Cops Can Bust You for Even Minor Offenses in Texas (and Elsewhere)


Reason 24/7

In the midst of much extremely justified fuss about the abuse of official power at the federal level, don't forget that state and local officials are at least as likely to wipe certain parts of their anatomy with your civil liberties as are their counterparts in D.C. Today's example comes from Texas, where police are empowered to arrest people and haul them in, even for minor violations that aren't penalized by time behind bars.


In Texas, people can be arrested for just about anything. In fact, speeding is one of just two crimes that can't get you arrested; the other is having an open container.

[Don] Elmer was arrested, not for speeding but for failing to wear his seat belt.

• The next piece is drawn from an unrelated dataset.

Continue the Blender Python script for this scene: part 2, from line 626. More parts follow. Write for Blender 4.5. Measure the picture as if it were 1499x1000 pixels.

When the judge called his case, "he just bust out laughing," Elmer said. "He was like, 'He must have really not liked you.'"

Elmer lost his job, and he had to pay to get his car out of the tow yard.

He can thank Gov. Rick Perry and the U.S. Supreme Court for the nearly unlimited power that Texas law enforcement officers have to arrest anyone, even for crimes such as busted tail lights and unsafe lane changes not punishable by jail time.

The expansive arrest powers come, in part, from a 2001 U.S. Supreme Court case, Atwater v. Lago Vista, in which America's solons of all things constitutional said it was A-OK to cuff people for such penny-ante offenses as … well … not wearing a seatbelt. Texas cops, and police elsewhere, took the decision to heart. As you might expect, such wide-ranging powers are wielded with a great deal of personal discretion. Pissing off a cop during a routine traffic stop — or any other time — can be taken as an invitation to put on the handcuffs, for instance. The threat of arrest can also be used to extract compliance.

Of course, most cops are uninterested in jailing seat-belt violators – they'd be the laughingstock of their departments if they did it often. But Texas police routinely use that arrest authority to coerce people into surrendering their Fourth Amendment protections against unreasonable searches.

Since the 2001 ruling, Texas lawmakers have attempted, three times, to rein-in police powers even a little. Governor Rick Perry vetoed the legislation each time.